Qui ne se souvient de l’avènement et de la fin des systèmes politiques qui ont jalonné notre histoire et des liesses populaires qui les ont accueillis ? Mais qui saurait oublier les ratages accumulés ; le sang et les larmes versées ; les biens pillés, les citoyens humiliés jusque dans leur lit ?

Le 5 septembre 2021 a reproduit le même scénario de clameur de la Première à la Cinquième République. Il ne doit pas enfanter les désillusions du passé. Pour ce faire, faudrait-il veiller autant sur le passé que le présent pour ne pas fausser le futur.  Et pour cause ?

Les Guinéens comptent sur la transition

Les Guinéens attendent la réussite de la transition. Pour cette raison, ils applaudissent, voire adulent, les acteurs du changement. Ces derniers devront faire en sorte que cela continue.

La transition est l’espoir des jeunes générations et des Guinéens dans leur ensemble.  Nous pouvons la réussir car nous sommes un peuple fier, vaillant résilient jamais soumis, ni dupe, ni manipulable. Nous formons une nation pacifique même si poussés à bout nous sommes capables de nous transformer en une armée désobéissante : le 28 septembre 2009 en est l’illustration. Pour les plus anciens, juillet 1977.

Nous n’avons pas le droit de rater cette énième transition. Notre renaissance ne doit pas être manquée. Certes, nous savons qu’il y a parmi nous des personnes comparables à un poisson qui échoue dans l’eau et espère réussir dans le désert. A les suivre, elles nous conduiront dans l’impasse.

Les acteurs de la transition devraient alors se tourner vers ceux qui ont un idéal, une constance humaine et politique. Les amoureux de la République, les patriotes, tout simplement. Ceux qui agissent et secouent leurs méninges mais aussi leurs relations pour l’accompagnement de la transition.

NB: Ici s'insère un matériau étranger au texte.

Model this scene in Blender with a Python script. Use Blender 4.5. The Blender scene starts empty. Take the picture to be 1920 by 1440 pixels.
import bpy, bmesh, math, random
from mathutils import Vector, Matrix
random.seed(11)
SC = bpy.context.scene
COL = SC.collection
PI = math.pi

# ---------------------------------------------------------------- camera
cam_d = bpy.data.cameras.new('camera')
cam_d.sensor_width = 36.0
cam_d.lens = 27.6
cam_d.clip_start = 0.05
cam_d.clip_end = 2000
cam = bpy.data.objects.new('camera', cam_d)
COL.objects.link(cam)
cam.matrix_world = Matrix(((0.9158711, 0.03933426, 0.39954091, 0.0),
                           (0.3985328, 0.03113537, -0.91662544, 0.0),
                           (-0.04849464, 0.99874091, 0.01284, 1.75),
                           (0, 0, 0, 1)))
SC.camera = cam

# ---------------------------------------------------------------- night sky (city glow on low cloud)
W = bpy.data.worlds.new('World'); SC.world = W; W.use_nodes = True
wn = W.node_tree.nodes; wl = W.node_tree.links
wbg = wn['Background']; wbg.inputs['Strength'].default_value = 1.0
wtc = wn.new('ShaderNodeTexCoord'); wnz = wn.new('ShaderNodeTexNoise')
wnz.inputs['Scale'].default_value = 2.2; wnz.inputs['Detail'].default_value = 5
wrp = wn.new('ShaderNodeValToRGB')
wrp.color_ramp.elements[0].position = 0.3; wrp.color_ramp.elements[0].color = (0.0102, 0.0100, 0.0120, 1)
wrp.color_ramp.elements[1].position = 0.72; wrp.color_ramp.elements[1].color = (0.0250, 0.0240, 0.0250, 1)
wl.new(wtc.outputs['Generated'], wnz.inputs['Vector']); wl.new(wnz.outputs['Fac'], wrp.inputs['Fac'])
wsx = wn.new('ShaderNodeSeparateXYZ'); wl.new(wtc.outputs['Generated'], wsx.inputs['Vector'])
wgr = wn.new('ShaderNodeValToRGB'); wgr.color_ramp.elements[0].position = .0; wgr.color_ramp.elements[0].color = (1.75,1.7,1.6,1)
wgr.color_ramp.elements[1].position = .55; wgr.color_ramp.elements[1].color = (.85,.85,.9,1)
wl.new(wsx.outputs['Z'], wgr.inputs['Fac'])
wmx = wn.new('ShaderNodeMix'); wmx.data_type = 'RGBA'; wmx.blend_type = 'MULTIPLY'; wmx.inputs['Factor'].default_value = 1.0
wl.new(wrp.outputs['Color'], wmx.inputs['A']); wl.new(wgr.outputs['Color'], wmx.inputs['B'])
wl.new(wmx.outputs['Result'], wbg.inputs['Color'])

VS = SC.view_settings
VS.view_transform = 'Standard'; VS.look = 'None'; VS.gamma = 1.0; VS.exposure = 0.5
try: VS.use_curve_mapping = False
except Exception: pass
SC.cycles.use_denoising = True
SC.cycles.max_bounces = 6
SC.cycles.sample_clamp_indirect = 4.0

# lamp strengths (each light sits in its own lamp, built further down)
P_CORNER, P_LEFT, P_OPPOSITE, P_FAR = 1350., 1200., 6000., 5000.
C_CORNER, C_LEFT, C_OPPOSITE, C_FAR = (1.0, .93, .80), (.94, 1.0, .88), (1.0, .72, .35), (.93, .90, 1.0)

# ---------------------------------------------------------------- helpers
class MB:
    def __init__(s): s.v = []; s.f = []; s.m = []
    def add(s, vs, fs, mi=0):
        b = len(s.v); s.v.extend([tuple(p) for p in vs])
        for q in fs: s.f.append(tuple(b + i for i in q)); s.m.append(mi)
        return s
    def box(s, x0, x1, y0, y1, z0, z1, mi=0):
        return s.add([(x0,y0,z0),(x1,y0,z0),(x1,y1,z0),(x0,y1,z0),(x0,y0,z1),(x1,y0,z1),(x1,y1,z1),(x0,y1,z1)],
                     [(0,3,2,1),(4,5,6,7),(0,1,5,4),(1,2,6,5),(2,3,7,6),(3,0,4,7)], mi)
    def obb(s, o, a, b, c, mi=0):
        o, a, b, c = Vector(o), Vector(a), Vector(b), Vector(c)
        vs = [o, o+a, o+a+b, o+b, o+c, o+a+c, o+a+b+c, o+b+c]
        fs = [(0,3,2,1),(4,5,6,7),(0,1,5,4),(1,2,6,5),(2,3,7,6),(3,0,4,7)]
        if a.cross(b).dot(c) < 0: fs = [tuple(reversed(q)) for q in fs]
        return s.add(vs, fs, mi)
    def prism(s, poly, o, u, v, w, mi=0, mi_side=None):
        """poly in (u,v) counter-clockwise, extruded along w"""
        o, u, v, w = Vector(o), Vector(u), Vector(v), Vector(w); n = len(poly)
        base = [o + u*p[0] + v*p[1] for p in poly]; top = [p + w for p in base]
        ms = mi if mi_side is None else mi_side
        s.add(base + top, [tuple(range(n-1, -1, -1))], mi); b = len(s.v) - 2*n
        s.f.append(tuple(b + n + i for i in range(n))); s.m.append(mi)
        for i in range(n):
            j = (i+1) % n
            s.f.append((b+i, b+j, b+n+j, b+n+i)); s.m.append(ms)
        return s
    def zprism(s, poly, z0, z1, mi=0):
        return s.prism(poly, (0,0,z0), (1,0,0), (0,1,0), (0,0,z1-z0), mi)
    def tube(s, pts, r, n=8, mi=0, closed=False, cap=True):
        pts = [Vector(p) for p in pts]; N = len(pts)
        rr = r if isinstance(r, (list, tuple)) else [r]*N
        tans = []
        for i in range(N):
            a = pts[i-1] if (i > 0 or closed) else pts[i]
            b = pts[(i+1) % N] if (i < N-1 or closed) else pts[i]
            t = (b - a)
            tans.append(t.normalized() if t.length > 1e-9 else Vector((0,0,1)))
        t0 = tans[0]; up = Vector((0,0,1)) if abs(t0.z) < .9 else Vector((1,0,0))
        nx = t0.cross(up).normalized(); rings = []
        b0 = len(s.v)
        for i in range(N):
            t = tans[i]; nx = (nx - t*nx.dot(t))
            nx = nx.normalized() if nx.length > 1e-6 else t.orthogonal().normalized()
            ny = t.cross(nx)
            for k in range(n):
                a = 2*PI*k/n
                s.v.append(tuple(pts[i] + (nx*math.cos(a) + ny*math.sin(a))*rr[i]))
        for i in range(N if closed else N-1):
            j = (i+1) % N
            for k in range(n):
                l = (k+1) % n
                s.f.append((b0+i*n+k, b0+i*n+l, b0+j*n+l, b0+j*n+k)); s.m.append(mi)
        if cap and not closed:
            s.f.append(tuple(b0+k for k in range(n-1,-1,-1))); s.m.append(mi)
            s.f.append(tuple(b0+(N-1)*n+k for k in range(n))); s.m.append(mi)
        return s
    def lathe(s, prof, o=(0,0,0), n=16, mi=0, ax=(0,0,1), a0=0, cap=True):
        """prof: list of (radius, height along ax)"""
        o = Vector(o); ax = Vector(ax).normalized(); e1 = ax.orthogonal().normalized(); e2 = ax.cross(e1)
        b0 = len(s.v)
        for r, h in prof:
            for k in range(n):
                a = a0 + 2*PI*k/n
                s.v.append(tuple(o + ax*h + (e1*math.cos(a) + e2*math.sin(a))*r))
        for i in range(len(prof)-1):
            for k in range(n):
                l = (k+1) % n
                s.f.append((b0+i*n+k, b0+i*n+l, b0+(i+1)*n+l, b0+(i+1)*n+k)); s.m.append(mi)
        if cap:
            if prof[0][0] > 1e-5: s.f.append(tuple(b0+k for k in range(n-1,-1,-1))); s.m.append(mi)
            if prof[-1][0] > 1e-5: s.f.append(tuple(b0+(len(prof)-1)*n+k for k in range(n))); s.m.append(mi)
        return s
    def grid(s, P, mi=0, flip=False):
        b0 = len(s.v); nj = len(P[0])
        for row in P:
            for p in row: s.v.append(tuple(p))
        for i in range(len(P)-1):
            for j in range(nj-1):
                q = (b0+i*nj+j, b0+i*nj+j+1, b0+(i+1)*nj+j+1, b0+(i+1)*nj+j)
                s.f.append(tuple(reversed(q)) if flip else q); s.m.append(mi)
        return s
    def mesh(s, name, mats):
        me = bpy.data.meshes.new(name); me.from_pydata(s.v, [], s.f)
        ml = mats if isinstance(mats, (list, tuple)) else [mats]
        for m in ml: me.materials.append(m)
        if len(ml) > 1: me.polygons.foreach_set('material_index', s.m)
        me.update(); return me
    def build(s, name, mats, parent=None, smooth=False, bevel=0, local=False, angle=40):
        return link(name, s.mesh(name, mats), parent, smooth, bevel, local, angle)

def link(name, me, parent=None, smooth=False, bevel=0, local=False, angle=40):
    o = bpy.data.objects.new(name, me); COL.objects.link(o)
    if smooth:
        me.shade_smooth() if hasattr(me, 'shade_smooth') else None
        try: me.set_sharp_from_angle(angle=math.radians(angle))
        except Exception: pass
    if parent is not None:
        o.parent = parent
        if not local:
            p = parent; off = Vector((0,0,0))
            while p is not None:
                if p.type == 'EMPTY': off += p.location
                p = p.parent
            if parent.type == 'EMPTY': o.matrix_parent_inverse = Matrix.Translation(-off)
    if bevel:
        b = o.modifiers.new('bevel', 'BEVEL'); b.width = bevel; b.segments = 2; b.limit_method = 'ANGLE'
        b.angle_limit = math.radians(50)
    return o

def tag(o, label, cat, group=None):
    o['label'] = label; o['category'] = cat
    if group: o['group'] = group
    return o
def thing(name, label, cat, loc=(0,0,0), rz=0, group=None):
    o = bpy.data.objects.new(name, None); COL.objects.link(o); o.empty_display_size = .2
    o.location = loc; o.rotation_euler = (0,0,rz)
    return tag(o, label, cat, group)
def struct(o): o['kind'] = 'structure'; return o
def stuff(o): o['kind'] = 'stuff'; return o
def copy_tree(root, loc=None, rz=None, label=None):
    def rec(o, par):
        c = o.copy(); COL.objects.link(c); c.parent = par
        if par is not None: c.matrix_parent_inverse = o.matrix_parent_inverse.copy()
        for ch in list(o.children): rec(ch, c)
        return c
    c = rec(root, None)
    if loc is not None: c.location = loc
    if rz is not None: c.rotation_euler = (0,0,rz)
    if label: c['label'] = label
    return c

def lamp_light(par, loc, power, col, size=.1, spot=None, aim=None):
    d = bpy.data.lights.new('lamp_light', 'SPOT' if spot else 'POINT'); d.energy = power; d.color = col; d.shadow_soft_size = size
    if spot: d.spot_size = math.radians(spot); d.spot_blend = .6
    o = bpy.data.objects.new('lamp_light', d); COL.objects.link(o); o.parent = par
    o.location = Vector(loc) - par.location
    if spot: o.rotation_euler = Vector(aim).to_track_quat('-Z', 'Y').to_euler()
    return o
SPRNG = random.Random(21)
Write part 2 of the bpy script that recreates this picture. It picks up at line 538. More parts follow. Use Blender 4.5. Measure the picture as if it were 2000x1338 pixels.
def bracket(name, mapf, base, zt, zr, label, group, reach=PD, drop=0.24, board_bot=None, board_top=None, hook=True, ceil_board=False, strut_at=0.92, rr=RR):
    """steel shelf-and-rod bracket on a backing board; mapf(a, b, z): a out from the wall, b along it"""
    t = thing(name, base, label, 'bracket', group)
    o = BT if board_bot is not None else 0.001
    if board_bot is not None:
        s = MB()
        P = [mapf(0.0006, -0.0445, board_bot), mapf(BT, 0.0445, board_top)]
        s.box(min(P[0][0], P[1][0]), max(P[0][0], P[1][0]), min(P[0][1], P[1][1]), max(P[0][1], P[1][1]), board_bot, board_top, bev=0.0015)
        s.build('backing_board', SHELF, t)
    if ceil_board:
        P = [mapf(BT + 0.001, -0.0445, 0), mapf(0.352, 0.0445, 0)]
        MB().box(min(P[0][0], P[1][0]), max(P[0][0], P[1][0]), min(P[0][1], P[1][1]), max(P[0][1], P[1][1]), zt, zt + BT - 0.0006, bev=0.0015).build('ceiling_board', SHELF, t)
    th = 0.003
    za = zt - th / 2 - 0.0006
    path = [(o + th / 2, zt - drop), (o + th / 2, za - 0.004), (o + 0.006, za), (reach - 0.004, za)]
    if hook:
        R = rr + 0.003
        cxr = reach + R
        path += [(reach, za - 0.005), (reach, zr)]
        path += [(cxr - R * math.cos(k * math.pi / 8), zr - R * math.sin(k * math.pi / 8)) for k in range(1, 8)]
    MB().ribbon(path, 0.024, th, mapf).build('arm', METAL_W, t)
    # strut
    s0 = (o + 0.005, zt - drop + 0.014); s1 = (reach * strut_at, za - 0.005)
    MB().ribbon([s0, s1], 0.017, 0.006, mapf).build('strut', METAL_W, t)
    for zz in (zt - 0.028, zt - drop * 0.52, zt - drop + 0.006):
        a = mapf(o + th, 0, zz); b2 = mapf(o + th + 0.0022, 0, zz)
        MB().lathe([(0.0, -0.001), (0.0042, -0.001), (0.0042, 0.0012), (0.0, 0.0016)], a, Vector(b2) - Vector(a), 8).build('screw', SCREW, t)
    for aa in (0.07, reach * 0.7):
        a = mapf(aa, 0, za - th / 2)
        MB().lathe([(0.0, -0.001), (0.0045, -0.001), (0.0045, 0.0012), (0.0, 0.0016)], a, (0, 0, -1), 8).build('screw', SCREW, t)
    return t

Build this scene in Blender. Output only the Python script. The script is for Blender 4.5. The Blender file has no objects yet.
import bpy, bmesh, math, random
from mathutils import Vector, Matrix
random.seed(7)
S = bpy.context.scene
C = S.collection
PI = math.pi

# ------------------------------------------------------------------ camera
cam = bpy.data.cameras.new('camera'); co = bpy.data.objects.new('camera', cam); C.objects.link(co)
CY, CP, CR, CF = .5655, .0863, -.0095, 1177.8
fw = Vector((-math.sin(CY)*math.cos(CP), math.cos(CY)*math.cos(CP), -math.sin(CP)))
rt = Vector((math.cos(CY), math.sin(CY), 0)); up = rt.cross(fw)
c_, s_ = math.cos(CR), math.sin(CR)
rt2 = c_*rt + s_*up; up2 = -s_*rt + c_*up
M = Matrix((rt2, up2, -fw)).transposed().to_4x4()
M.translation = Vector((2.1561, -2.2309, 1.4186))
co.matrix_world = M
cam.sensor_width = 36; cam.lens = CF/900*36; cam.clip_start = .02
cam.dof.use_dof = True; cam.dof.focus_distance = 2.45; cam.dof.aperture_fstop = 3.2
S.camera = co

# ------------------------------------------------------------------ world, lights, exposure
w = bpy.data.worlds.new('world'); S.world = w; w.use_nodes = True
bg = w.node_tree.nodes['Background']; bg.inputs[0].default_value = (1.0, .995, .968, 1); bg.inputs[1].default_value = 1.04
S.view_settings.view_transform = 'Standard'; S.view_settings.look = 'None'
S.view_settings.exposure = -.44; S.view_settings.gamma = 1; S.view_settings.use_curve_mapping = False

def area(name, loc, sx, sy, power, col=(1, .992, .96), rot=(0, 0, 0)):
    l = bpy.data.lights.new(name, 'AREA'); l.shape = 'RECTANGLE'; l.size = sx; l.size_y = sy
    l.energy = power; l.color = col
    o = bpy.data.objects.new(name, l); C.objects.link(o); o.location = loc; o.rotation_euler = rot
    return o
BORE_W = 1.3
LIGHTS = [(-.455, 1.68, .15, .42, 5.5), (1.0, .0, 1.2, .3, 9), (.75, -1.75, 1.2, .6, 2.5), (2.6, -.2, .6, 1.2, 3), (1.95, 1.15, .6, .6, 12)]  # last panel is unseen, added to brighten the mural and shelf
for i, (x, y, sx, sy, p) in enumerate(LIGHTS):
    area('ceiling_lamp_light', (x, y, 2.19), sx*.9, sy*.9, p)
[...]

Les atouts sont là : jeunesse assoiffée de liberté et de démocratie. Des responsables politiques – du moins certains d’entre-eux -, et une majorité d’acteurs de la vie nationale ouverts au dialogue.

La transition, c’est nous tous. Certes, elle porte son nom. Cependant,  si transitoire soit-elle, elle pourrait faire l’histoire.  Nous devrions tous, en citoyens responsables, identifier et mesurer à leur juste valeur les enjeux et les défis afin de tracer les perspectives dans leur contenu et limite.

Terminons en rappelant ce que me disait ma chère maman au coin du feu : La jeunesse est un atout. La longévité relève de la bénédiction. Qui sait profiter de la première pourra fructifier la seconde et bénéficier des retombées. Un chef, toute raison gardée, doit pouvoir écouter les talons rugueux, les bouches dégarnies, les têtes remplies, non pas de verbe en soi, mais de connaissances, d’expériences et de sagesse. Si tel se faisait, difficilement le reste échouerait.